### Raw data
+ + + + + + +

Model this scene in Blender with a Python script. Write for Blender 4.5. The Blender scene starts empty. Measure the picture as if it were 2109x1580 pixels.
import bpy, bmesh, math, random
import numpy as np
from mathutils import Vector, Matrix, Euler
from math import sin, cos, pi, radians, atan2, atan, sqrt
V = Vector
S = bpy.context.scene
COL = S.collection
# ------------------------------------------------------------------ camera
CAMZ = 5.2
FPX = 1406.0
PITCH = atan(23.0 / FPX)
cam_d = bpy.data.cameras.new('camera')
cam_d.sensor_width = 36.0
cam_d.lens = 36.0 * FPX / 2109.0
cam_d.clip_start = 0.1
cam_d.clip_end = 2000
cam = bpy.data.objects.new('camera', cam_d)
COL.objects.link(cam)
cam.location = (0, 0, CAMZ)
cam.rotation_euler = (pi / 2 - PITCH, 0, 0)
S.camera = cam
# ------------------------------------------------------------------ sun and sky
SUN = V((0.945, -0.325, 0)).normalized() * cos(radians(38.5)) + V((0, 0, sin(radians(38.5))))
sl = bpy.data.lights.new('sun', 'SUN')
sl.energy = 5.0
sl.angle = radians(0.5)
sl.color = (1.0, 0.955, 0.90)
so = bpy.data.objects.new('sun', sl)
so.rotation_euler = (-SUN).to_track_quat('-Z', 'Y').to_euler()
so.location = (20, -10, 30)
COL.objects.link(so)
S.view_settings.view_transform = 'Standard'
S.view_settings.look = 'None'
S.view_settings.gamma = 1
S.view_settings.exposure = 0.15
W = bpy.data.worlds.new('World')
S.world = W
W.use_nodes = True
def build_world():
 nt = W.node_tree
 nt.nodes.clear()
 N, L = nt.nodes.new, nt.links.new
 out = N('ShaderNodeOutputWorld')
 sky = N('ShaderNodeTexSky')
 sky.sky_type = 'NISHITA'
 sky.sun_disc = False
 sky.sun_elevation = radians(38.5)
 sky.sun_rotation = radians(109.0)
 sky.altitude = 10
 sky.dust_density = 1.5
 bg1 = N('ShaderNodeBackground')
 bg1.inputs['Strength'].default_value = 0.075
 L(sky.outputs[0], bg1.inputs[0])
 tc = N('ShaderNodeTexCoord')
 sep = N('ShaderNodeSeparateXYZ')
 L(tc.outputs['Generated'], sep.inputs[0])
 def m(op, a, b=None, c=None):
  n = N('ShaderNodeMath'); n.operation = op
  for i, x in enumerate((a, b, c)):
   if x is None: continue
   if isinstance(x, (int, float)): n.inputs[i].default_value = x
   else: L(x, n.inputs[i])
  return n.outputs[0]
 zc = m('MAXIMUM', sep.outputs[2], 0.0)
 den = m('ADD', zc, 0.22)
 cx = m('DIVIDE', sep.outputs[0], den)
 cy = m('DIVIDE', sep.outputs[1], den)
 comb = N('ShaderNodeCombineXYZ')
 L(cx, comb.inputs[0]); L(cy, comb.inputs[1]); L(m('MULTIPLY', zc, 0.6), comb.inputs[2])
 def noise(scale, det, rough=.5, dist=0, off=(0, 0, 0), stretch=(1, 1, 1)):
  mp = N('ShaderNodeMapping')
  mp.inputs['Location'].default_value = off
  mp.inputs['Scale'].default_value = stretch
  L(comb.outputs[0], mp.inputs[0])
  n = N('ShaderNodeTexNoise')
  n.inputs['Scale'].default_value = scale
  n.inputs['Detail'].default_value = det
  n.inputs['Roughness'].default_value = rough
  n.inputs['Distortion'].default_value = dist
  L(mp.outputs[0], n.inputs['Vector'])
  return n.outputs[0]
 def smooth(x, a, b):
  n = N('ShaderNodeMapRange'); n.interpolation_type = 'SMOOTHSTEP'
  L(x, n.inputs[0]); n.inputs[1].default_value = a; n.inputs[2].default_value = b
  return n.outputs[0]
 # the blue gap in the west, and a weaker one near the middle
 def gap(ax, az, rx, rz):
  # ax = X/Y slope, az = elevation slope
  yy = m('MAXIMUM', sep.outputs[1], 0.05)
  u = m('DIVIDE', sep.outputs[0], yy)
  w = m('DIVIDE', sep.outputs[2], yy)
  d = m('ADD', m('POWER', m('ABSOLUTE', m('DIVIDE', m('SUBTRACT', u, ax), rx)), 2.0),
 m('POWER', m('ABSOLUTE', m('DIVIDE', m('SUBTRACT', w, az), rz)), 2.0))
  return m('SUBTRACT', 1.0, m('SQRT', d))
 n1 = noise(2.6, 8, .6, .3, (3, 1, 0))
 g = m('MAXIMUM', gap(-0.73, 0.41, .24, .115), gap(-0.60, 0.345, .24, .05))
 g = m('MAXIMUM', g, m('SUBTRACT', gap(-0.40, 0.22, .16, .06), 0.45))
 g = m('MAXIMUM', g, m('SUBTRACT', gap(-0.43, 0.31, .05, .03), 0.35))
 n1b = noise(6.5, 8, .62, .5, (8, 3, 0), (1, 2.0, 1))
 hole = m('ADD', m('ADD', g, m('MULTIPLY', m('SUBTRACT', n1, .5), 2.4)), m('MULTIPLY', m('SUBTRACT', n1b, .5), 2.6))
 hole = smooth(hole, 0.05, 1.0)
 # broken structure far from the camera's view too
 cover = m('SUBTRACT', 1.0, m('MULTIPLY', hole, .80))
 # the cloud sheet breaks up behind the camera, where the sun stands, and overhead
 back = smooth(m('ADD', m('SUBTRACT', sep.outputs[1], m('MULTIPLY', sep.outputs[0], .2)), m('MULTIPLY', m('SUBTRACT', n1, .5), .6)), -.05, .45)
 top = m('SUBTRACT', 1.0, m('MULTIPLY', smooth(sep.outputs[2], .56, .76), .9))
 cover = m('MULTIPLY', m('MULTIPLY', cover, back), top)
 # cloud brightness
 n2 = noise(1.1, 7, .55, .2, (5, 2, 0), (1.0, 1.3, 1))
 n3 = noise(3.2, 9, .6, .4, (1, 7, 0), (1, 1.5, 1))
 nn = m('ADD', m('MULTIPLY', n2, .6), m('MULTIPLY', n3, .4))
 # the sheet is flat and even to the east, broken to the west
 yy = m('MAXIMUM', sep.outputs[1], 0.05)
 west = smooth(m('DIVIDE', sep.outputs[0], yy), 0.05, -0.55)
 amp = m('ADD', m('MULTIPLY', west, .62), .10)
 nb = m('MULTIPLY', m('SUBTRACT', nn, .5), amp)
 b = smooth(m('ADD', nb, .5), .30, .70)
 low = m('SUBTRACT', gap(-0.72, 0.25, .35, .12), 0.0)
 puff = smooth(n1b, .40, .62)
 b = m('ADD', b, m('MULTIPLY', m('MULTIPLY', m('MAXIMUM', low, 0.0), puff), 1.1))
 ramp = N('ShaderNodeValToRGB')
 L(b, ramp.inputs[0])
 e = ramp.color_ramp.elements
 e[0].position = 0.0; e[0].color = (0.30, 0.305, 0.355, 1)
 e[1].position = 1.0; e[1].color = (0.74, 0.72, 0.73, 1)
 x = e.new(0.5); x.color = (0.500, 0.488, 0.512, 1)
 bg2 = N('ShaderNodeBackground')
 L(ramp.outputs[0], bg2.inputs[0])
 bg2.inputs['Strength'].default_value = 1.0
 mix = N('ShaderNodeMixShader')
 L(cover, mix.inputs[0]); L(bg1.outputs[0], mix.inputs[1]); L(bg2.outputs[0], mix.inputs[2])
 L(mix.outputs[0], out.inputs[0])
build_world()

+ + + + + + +

Word for word, write out the data.

Model this scene in Blender with a Python script. Write for Blender 4.5. The Blender scene starts empty. Measure the picture as if it were 2109x1580 pixels.
import bpy, bmesh, math, random
import numpy as np
from mathutils import Vector, Matrix, Euler
from math import sin, cos, pi, radians, atan2, atan, sqrt
V = Vector
S = bpy.context.scene
COL = S.collection
# ------------------------------------------------------------------ camera
CAMZ = 5.2
FPX = 1406.0
PITCH = atan(23.0 / FPX)
cam_d = bpy.data.cameras.new('camera')
cam_d.sensor_width = 36.0
cam_d.lens = 36.0 * FPX / 2109.0
cam_d.clip_start = 0.1
cam_d.clip_end = 2000
cam = bpy.data.objects.new('camera', cam_d)
COL.objects.link(cam)
cam.location = (0, 0, CAMZ)
cam.rotation_euler = (pi / 2 - PITCH, 0, 0)
S.camera = cam
# ------------------------------------------------------------------ sun and sky
SUN = V((0.945, -0.325, 0)).normalized() * cos(radians(38.5)) + V((0, 0, sin(radians(38.5))))
sl = bpy.data.lights.new('sun', 'SUN')
sl.energy = 5.0
sl.angle = radians(0.5)
sl.color = (1.0, 0.955, 0.90)
so = bpy.data.objects.new('sun', sl)
so.rotation_euler = (-SUN).to_track_quat('-Z', 'Y').to_euler()
so.location = (20, -10, 30)
COL.objects.link(so)
S.view_settings.view_transform = 'Standard'
S.view_settings.look = 'None'
S.view_settings.gamma = 1
S.view_settings.exposure = 0.15
W = bpy.data.worlds.new('World')
S.world = W
W.use_nodes = True
def build_world():
 nt = W.node_tree
 nt.nodes.clear()
 N, L = nt.nodes.new, nt.links.new
 out = N('ShaderNodeOutputWorld')
 sky = N('ShaderNodeTexSky')
 sky.sky_type = 'NISHITA'
 sky.sun_disc = False
 sky.sun_elevation = radians(38.5)
 sky.sun_rotation = radians(109.0)
 sky.altitude = 10
 sky.dust_density = 1.5
 bg1 = N('ShaderNodeBackground')
 bg1.inputs['Strength'].default_value = 0.075
 L(sky.outputs[0], bg1.inputs[0])
 tc = N('ShaderNodeTexCoord')
 sep = N('ShaderNodeSeparateXYZ')
 L(tc.outputs['Generated'], sep.inputs[0])
 def m(op, a, b=None, c=None):
  n = N('ShaderNodeMath'); n.operation = op
  for i, x in enumerate((a, b, c)):
   if x is None: continue
   if isinstance(x, (int, float)): n.inputs[i].default_value = x
   else: L(x, n.inputs[i])
  return n.outputs[0]
 zc = m('MAXIMUM', sep.outputs[2], 0.0)
 den = m('ADD', zc, 0.22)
 cx = m('DIVIDE', sep.outputs[0], den)
 cy = m('DIVIDE', sep.outputs[1], den)
 comb = N('ShaderNodeCombineXYZ')
 L(cx, comb.inputs[0]); L(cy, comb.inputs[1]); L(m('MULTIPLY', zc, 0.6), comb.inputs[2])
 def noise(scale, det, rough=.5, dist=0, off=(0, 0, 0), stretch=(1, 1, 1)):
  mp = N('ShaderNodeMapping')
  mp.inputs['Location'].default_value = off
  mp.inputs['Scale'].default_value = stretch
  L(comb.outputs[0], mp.inputs[0])
  n = N('ShaderNodeTexNoise')
  n.inputs['Scale'].default_value = scale
  n.inputs['Detail'].default_value = det
  n.inputs['Roughness'].default_value = rough
  n.inputs['Distortion'].default_value = dist
  L(mp.outputs[0], n.inputs['Vector'])
  return n.outputs[0]
 def smooth(x, a, b):
  n = N('ShaderNodeMapRange'); n.interpolation_type = 'SMOOTHSTEP'
  L(x, n.inputs[0]); n.inputs[1].default_value = a; n.inputs[2].default_value = b
  return n.outputs[0]
 # the blue gap in the west, and a weaker one near the middle
 def gap(ax, az, rx, rz):
  # ax = X/Y slope, az = elevation slope
  yy = m('MAXIMUM', sep.outputs[1], 0.05)
  u = m('DIVIDE', sep.outputs[0], yy)
  w = m('DIVIDE', sep.outputs[2], yy)
  d = m('ADD', m('POWER', m('ABSOLUTE', m('DIVIDE', m('SUBTRACT', u, ax), rx)), 2.0),
 m('POWER', m('ABSOLUTE', m('DIVIDE', m('SUBTRACT', w, az), rz)), 2.0))
  return m('SUBTRACT', 1.0, m('SQRT', d))
 n1 = noise(2.6, 8, .6, .3, (3, 1, 0))
 g = m('MAXIMUM', gap(-0.73, 0.41, .24, .115), gap(-0.60, 0.345, .24, .05))
 g = m('MAXIMUM', g, m('SUBTRACT', gap(-0.40, 0.22, .16, .06), 0.45))
 g = m('MAXIMUM', g, m('SUBTRACT', gap(-0.43, 0.31, .05, .03), 0.35))
 n1b = noise(6.5, 8, .62, .5, (8, 3, 0), (1, 2.0, 1))
 hole = m('ADD', m('ADD', g, m('MULTIPLY', m('SUBTRACT', n1, .5), 2.4)), m('MULTIPLY', m('SUBTRACT', n1b, .5), 2.6))
 hole = smooth(hole, 0.05, 1.0)
 # broken structure far from the camera's view too
 cover = m('SUBTRACT', 1.0, m('MULTIPLY', hole, .80))
 # the cloud sheet breaks up behind the camera, where the sun stands, and overhead
 back = smooth(m('ADD', m('SUBTRACT', sep.outputs[1], m('MULTIPLY', sep.outputs[0], .2)), m('MULTIPLY', m('SUBTRACT', n1, .5), .6)), -.05, .45)
 top = m('SUBTRACT', 1.0, m('MULTIPLY', smooth(sep.outputs[2], .56, .76), .9))
 cover = m('MULTIPLY', m('MULTIPLY', cover, back), top)
 # cloud brightness
 n2 = noise(1.1, 7, .55, .2, (5, 2, 0), (1.0, 1.3, 1))
 n3 = noise(3.2, 9, .6, .4, (1, 7, 0), (1, 1.5, 1))
 nn = m('ADD', m('MULTIPLY', n2, .6), m('MULTIPLY', n3, .4))
 # the sheet is flat and even to the east, broken to the west
 yy = m('MAXIMUM', sep.outputs[1], 0.05)
 west = smooth(m('DIVIDE', sep.outputs[0], yy), 0.05, -0.55)
 amp = m('ADD', m('MULTIPLY', west, .62), .10)
 nb = m('MULTIPLY', m('SUBTRACT', nn, .5), amp)
 b = smooth(m('ADD', nb, .5), .30, .70)
 low = m('SUBTRACT', gap(-0.72, 0.25, .35, .12), 0.0)
 puff = smooth(n1b, .40, .62)
 b = m('ADD', b, m('MULTIPLY', m('MULTIPLY', m('MAXIMUM', low, 0.0), puff), 1.1))
 ramp = N('ShaderNodeValToRGB')
 L(b, ramp.inputs[0])
 e = ramp.color_ramp.elements
 e[0].position = 0.0; e[0].color = (0.30, 0.305, 0.355, 1)
 e[1].position = 1.0; e[1].color = (0.74, 0.72, 0.73, 1)
 x = e.new(0.5); x.color = (0.500, 0.488, 0.512, 1)
 bg2 = N('ShaderNodeBackground')
 L(ramp.outputs[0], bg2.inputs[0])
 bg2.inputs['Strength'].default_value = 1.0
 mix = N('ShaderNodeMixShader')
 L(cover, mix.inputs[0]); L(bg1.outputs[0], mix.inputs[1]); L(bg2.outputs[0], mix.inputs[2])
 L(mix.outputs[0], out.inputs[0])
build_world()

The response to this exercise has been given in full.